This cable is fine. The problem is the cable directly at the LCD glass.
Yep, missing lines or columns is necessarily a problem between the LCD driver chip and the glass panel. If the lower ribbon cable was damaged, all characters on screen would have deformations.
I'd see if you can find a functional one with external damage or pen marked (unsurprisingly common with students). They go for not much cash and you can do a brain transplant fairly easily. Once the LCD goes on these they are nothing but trouble.
I buy and sell TI83/84s quite often. Its quite lucrative as there is a yearly cycle of sales and purchases as people leave and enter education respectively.

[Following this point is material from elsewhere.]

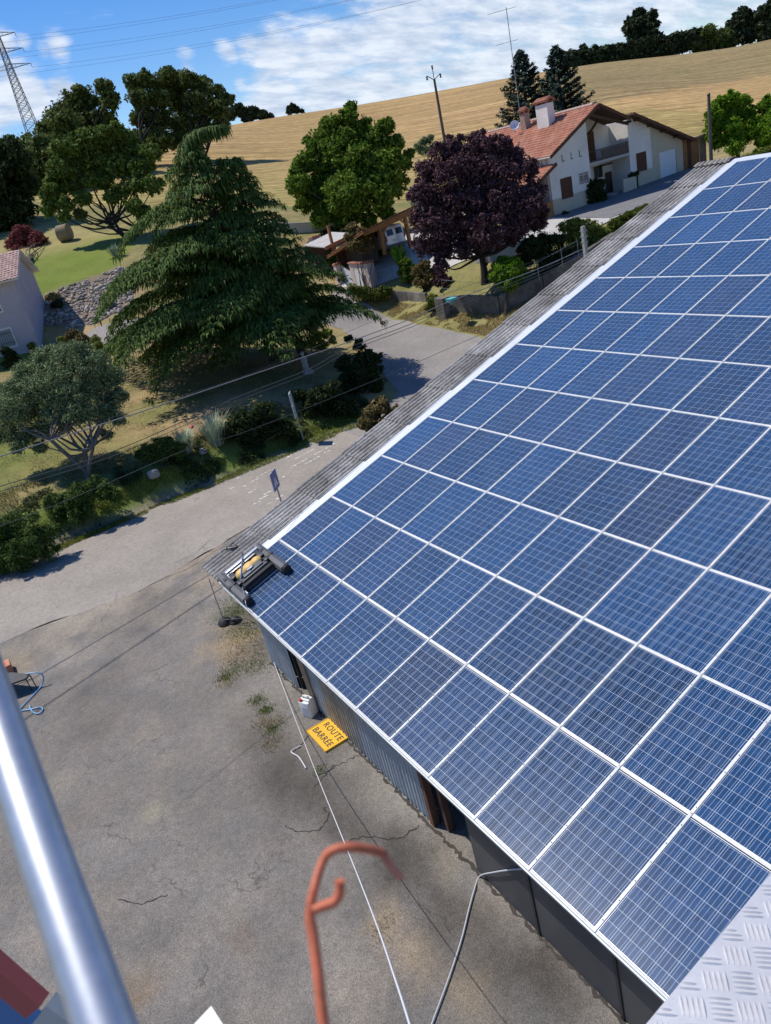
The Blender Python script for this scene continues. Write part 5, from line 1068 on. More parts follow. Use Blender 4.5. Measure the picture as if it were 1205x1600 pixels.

It's not that simple. There have been five or six different versions of the TI-83+, they all have minor variations on the display module. Some are 3.3V and other 5V. Some of them have the LCD controller circuitry on the main board and other have the same circuitry on the display module. There is a lot of info about that on datamath.org
I love using TI graphic calculators, I have several, but the quality of those LCD displays is just pure shit. They're selling them for around 100$, for a z80 CPU with an LCD, and still every new version does something to cut down the costs. The very first TI-83+ I owned as a kid developed the same problem where a line was missing. I tried heating the glass connection but looking very closely I found that the transparent ITO track on the glass for the missing line was simply cut just before arriving at the ribbon cable. I guess it was barely making contact, until one day it stopped conducting at all.
You could try to find a broken TI-83 and transplant the screen. But really it's not worth it. 90% of broken calculators you'll see will have LCD problems too. And even if you find one, you'll still have to pay something like 5 or 10$ for it. I don't know if it's the case everywhere, but here I can often buy used TI-83 for like 15 euros.